I know I should really do this in spring because it's a young tree, but I don't want to leave the 2 leader stems growing for the next month+ - I want to start the structure instead of it putting energy into growth I'm going to take out.

Any plum experts have thoughts on the best approach? Do I cut it back now or wait until next spring?

Posts

  • purplerallimpurplerallim Posts: 5,287
    With a plum now is the ideal time to cut back. Its not a winter prune tree.
    You need to cut back, and train into shape now while the limbs are young and pliable,  as they set solid and won't move next year. 
    I used string and weights to hold limbs at the angle I wanted for a year (bricks on the end on the ground) as an open centre is needed to keep the tree healthy. Any limbs crossing need to be sorted, and the form you want the tree to become needs working out now.
    My tree is on dwarf root stock, has been trained christmas tree shape, ( sounds odd but works for the space) and has taken four years to come into heavy fruit stage. The main limbs have been trained espallier style to keep air flowing through the middle, but fan shape works too, depends on how tall you want the tree to finish.
    Hope this is the kind of information you wanted, if you need anything else just ask.😀
  • Thanks @purplerallim. I'm going for a cup shape, it's been shoehorned in between a cercis and some hedging, poor thing. I found a gap, thought I'd give it a go  ;)

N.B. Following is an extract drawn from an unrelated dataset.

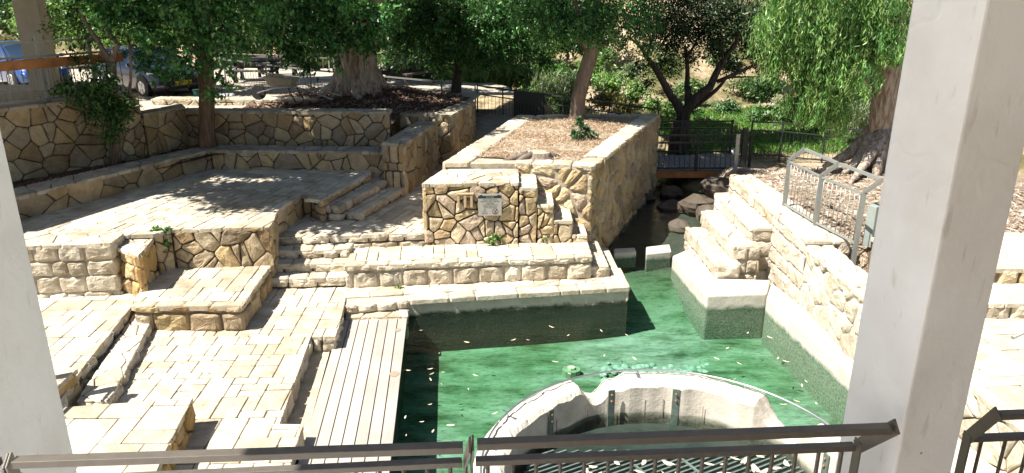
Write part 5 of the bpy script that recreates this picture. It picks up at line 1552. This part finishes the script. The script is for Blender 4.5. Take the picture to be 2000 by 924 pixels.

    I'm ok with the pruning approach, I've got some gage trees elsewhere too. What I want to specifically check is whether it's ok to prune now. I do my mature gages this month, but the RHS advice and everything I can find specifically says that you should prune "young" plums in their first years, in spring. 

    I was a bit surprised by that, I assumed silver leaf was a risk, but apparently not. Do you know if there's any risk in pruning it now, like a more mature tree?
  • purplerallimpurplerallim Posts: 5,287
    No do it now, it too dangerous to attempt in spring, as you say silver leaf. Plus a long new stem might break in winter winds.
  • Great, thank you. It's on the list now!